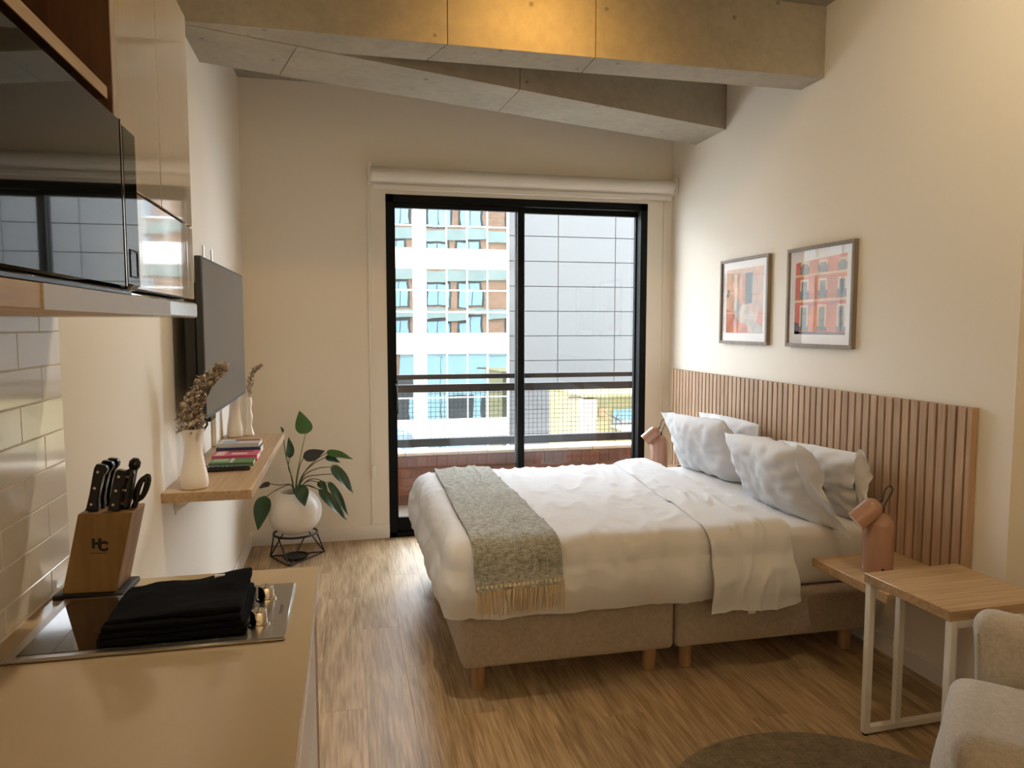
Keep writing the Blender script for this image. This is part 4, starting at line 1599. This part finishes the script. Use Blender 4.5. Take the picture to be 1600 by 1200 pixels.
# ------------------------------------------------------------------ balcony
bs = struct(MB().b(-1.6, 3.6, D + .23, 6.46, -.25, -.02), 'balcony_floor', M['slab'])
pp = thing('balcony_parapet', 'low red brick balcony wall with a soldier course and pale coping', 'parapet', (1.2, 6.32, -.02))
PX0, PX1, PY = -.2, 3.1, 6.205
MB().b(PX0, PX1, PY + .008, PY + .20, -.02, .40).build('mortar_core', M['mortar'], pp)
loc0 = Vector((1.2, 6.32, -.02))
sb = [MB().b(.003, .083, 0, .03, .003, .112, .003).mesh('brick', M[k], smooth=0) for k in ('brick', 'brick2')]
rnd = random.Random(2)
x = PX0
while x < PX1 - .05:
    inst(sb[rnd.random() > .55], 'brick', pp, Vector((x, PY + rnd.uniform(-.002, .002), .287)) - loc0)
    x += .086
stb = [MB().b(.004, .236, 0, .03, .003, .073, .003).mesh('brick', M[k], smooth=0) for k in ('brick', 'brick2')]
for r_ in range(4):
    x = PX0 + (.12 if r_ % 2 else 0)
    while x < PX1 - .2:
        inst(stb[rnd.random() > .7], 'brick', pp, Vector((x, PY + rnd.uniform(-.002, .002), .211 - r_ * .0765)) - loc0)
        x += .24
x = PX0
while x < PX1:
    w_ = rnd.uniform(.20, .26)
    MB().b(x + .002, min(x + w_, PX1) - .002, PY - .012, PY + .215, .400, .424, .004).build('coping_stone', M['capst'], pp)
    x += w_

rl = thing('balcony_railing', 'charcoal steel balcony railing with wire mesh infill above the brick wall', 'railing', (1.2, 6.26, .42))
RY = 6.25
RX0, RX1 = -.2, 2.62
for (a, b, hw) in ((1.046, 1.088, .02), (.936, 1.002, .024), (.468, .538, .024)):
    MB().b(RX0, RX1, RY - hw, RY + hw, a, b, .004).build('rail', M['rail'], rl)
for xx in (RX0 + .1, RX1):
    MB().b(xx - .022, xx + .022, RY - .02, RY + .02, .424, 1.05, .003).build('post', M['rail'], rl)
ms = MB()
x = RX0
while x < RX1:
    ms.b(x - .0015, x + .0015, RY - .0015, RY + .0015, .53, .945)
    x += .0392
z = .53
while z < .94:
    ms.b(RX0, RX1, RY - .0035, RY - .0005, z - .0015, z + .0015)
    z += .0392
tag(ms.build('wire_mesh', M['rail'], rl, smooth=0), kind='stuff')

# ------------------------------------------------------------------ the street side
gd = MB().b(-60, 60, 5.4, 70, -9.2, -9).build('street_ground', M['ground'])
tag(gd, kind='structure')

WY = 30.0
wbx = thing('office_building', 'white rendered building with tall gridded windows across the street', 'building', (-6, WY, -9))
GX1 = 6.64
GW, CW = 3.42, .50
rows = [(4.60, 6.90), (1.18, 3.82), (-2.37, .37), (-6.0, -3.07)]
x_left = GX1 - 8 * (GW + CW)
wal = MB()
ztop = 8.4
edges = [ztop] + [e for r_ in rows for e in (r_[1], r_[0])] + [-9]
for k in range(0, len(edges) - 1, 2):
    wal.b(x_left, GX1 + .02, WY, WY + .5, edges[k + 1], edges[k])
for g_ in range(9):
    xr = GX1 - g_ * (GW + CW)
    xcol = xr - GW - CW
    if g_ < 8:
        wal.b(xcol, xr - GW, WY - .02, WY + .44, -9, ztop - .01)
wal.b(GX1 - .03, GX1 + .02, WY - .02, WY + .44, -9, ztop - .01)
wal.b(x_left, GX1 + .02, WY + .45, WY + 6, -9, ztop)
wal.b(GX1 - GW - .01, GX1, WY - .03, WY, .52 + 3.42, .56 + 3.42)
wal.build('rendered_wall', M['wbuild'], wbx, smooth=0)
far = MB()
farm = MB()
rnd = random.Random(11)
gmesh = {}
for g_ in range(8):
    xr = GX1 - g_ * (GW + CW) - (.03 if g_ == 0 else 0)
    xl = GX1 - g_ * (GW + CW) - GW
    for ri, (z0_, z1_) in enumerate(rows):
        nc_, nr_ = 4, 3
        if ri == 0:
            zs = [4.60, 5.53, 6.46, 6.90]
        else:
            zs = [z0_ + (z1_ - z0_) * k / 3 for k in range(4)]
        xs = [xl + (xr - xl) * k / 4 for k in range(5)]
        tgt = farm if g_ > 1 else MB()
        hw = .028
        for xx in xs:
            tgt.b(xx - hw, xx + hw, WY + .06, WY + .16, z0_, z1_)
        for zz_ in zs:
            tgt.b(xl, xr, WY + .06, WY + .16, zz_ - hw, zz_ + hw)
        if g_ <= 1:
            win = tgt.build('window', M['wmull'], wbx, smooth=0)
        for a in range(4):
            for c in range(3):
                w_, h_ = xs[a + 1] - xs[a], zs[c + 1] - zs[c]
                cx, cz = (xs[a] + xs[a + 1]) / 2, (zs[c] + zs[c + 1]) / 2
                if g_ <= 1:
                    key = (round(w_, 2), round(h_, 2))
                    if key not in gmesh:
                        gmesh[key] = MB().b(-w_ / 2, w_ / 2, 0, .02, -h_ / 2, h_ / 2).mesh('pane', M['mglass'], smooth=0)
                    inst(gmesh[key], 'pane', win, Vector((cx, WY + .12, cz)) - Vector((-6, WY, -9)), (R(rnd.gauss(0, .10)), 0, R(rnd.gauss(0, .12))))
                else:
                    far.b(cx - w_ / 2, cx + w_ / 2, WY + .12, WY + .14, cz - h_ / 2, cz + h_ / 2)
tag(farm.build('window_frames', M['wmull'], wbx, smooth=0), kind='stuff')
tag(far.build('window_panes', M['mglass'], wbx, smooth=0), kind='stuff')

gb = thing('clad_building', 'grey panel-clad windowless building beside the white one', 'building', (12, WY + .3, -9))
gx0 = GX1 + .03
MB().b(gx0, gx0 + 16, WY + .36, WY + 6, -9, 9.4).build('core', M['gap'], gb)
xs = [gx0, gx0 + .0 + (6.30 - 6.30) + 0.001, 8.86, 11.42, 13.98, 16.54, 19.1, 21.66]
xs = [gx0, 8.86, 11.42, 13.98, 16.54, 19.1, 21.66]
pmesh = {}
zt = 5.246 + 1.045 * 3
for r_ in range(17):
    z1_ = zt - r_ * 1.045
    z0_ = max(z1_ - 1.045, -9)
    for a in range(len(xs) - 1):
        w_, h_ = xs[a + 1] - xs[a], z1_ - z0_
        key = (round(w_, 2), round(h_, 2))
        if key not in pmesh:
            pmesh[key] = MB().b(.016, w_ - .016, 0, .06, .016, h_ - .016, .006).mesh('panel', M['panel'], smooth=0)
        inst(pmesh[key], 'panel', gb, Vector((xs[a], WY + .30, z0_)) - Vector((12, WY + .3, -9)))

yb_ = thing('cream_building', 'low cream-yellow building with a pale pillar beyond the railing', 'building', (8.6, 22, -9))
A = at(912, 617, 22)
B_ = at(1100, 640, 22)
MB().b(A.x + .0, A.x + 8, 22.15, 26, -9, A.z - .05).build('wall', M['cream'], yb_)
MB().b(A.x - .05, A.x + .42, 21.9, 22.3, -9, A.z - .12, .02).build('pillar', M['creamw'], yb_)
MB().b(A.x - .10, A.x + 8.1, 21.85, 26.1, A.z - .07, A.z + .02, .02).build('roof_edge', M['cream'], yb_)
W1 = at(955, 640, 22)
MB().b(W1.x, W1.x + 3, 21.0, 22.16, W1.z - .55, W1.z - .50).build('canopy', M['wmull'], yb_)
MB().b(W1.x + .1, W1.x + 2.5, 22.10, 22.17, W1.z - .45, W1.z + .0).build('window', M['mglass'], yb_)
MB().b(A.x + .55, A.x + .80, 22.08, 22.16, A.z - .72, A.z - .45).build('vent_box', M['legwood'], yb_)
sg_ = at(896, 621, 22)
MB().b(sg_.x - .18, A.x + .0, 21.95, 22.0, sg_.z - .03, sg_.z + .04).build('wall_spout', M['twig'], yb_)

sp_ = at(962, 720, 15)
sap = thing('street_sapling', 'thin bare sapling in front of the cream building', 'tree', (sp_.x, 15, -9))
T = at(962, 652, 15)
MB().tube([(sp_.x, 15, -9), (sp_.x - .02, 15, sp_.z), (T.x, 15, T.z)], [.06, .022, .014], 7).build('trunk', M['twig'], sap)
for (dx, dz) in ((-.30, .16), (.16, -.05), (-.14, .10), (.10, .2)):
    MB().tube([(T.x, 15, T.z - .03), (T.x + dx * .6, 15, T.z + dz * .4), (T.x + dx, 15, T.z + dz)], [.012, .008, .004], 6).build('branch', M['twig'], sap)
for (dx, dz) in ((.10, -.12), (.14, -.22)):
    MB().tube([(T.x, 15, T.z - .03), (T.x + dx, 15, T.z + dz * .5), (T.x + dx * .7, 15, T.z + dz * 1.6)], [.01, .008, .004], 6).build('branch', M['twig'], sap)

tp = at(625, 690, 20)
tarp = thing('tarpaulin_heap', 'blue and white tarpaulin heap seen low through the mesh at the left', 'tarpaulin', (tp.x, 20, tp.z - .6))


def tarpd(p, n):
    return p + n * (.16 * nz(p, 2.2, 3) + .06 * nz(p, 6, 4))


MB().sbox(-.75, .30, -.4, .4, -.4, .95, .35, (12, 8, 12), tarpd).build('blue_sheet', M['tarp'], tarp, local=True)
MB().sbox(-.9, .10, -.46, .3, .1, .55, .2, (12, 8, 8), tarpd).build('white_sheet', M['tarpw'], tarp, local=True)
tagbase = MB().b(-3.5, .9, -.5, 1.2, -9 - (tp.z - .6), -.40).build('flat_roof', M['wbuild'], tarp, local=True)

# our own brick front, seen only as a reflection in the glazing opposite
fa = thing('exterior_brick_front', 'brick front of this building, seen mirrored in the windows opposite', 'building', (6, 5.42, -9))
fm_ = MB()
FY0, FY1 = 5.421, 5.55
fm_.b(-26, 0.0, FY0, FY1, -9, 17).b(2.45, 34, FY0, FY1, -9, 17).b(0, 2.45, FY0, FY1, 2.45, 17).b(0, 2.45, FY0, FY1, -9, -.26)
fm_.build('brick_wall', M['fbrick'], fa, smooth=0)
bands = MB()
for zz_ in (14.1, 11.2, 8.25, 5.35):
    bands.b(-26, 34, FY1, FY1 + .22, zz_ - .42, zz_ + .28)
bands.b(3.2, 34, FY1, FY1 + .22, 2.03, 2.73).b(-26, -1.7, FY1, FY1 + .22, 2.03, 2.73)
bands.b(3.65, 34, FY1, FY1 + .22, -.7, -.1)
bands.build('floor_band', M['fband'], fa, smooth=0)
lowb = MB().b(3.65, 34, FY1, FY1 + .12, -9, -.7).build('lower_storey', M['fblue'], fa, smooth=0)
wins = [(3.4, 4.55), (6.0, 7.55), (8.35, 9.95), (12.0, 13.4), (15.3, 16.9), (18.4, 20), (-4.2, -2.6), (-7.4, -5.8), (-11, -9.4)]
for (xa, xb) in wins:
    for zz_ in (-.45, 2.45, 5.35, 8.25, 11.2):
        z0_ = zz_ + .55
        dk = MB().b(xa - .16, xb + .16, FY1, FY1 + .02, z0_ - .1, z0_ + 1.98).build('window_reveal', M['fdark'], fa, smooth=0)
        xm = (xa + xb) / 2
        MB().b(xa, xm - .03, FY1 + .02, FY1 + .04, z0_, z0_ + 1.75).b(xm + .03, xb, FY1 + .02, FY1 + .04, z0_, z0_ + 1.75).build('window_pane', M['fwin'], dk, smooth=0)
for (xa, xb, z0_, z1_) in ((7.4, 9.4, -5.6, -3.8), (10.0, 10.9, -5.6, -3.9), (3.5, 4.9, -5.4, -2.6), (11.2, 13, -5.6, -3.4)):
    MB().b(xa, xb, FY1 + .12, FY1 + .14, z0_, z1_).build('dark_opening', M['fdark'], fa, smooth=0)
bpy.context.view_layer.update()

WORK TO BE COMPLETED: Track down all lines above with the string "this" and copy them.

WRITTEN ANSWER:
Keep writing the Blender script for this image. This is part 4, starting at line 1599. This part finishes the script. Use Blender 4.5. Take the picture to be 1600 by 1200 pixels.
fa = thing('exterior_brick_front', 'brick front of this building, seen mirrored in the windows opposite', 'building', (6, 5.42, -9))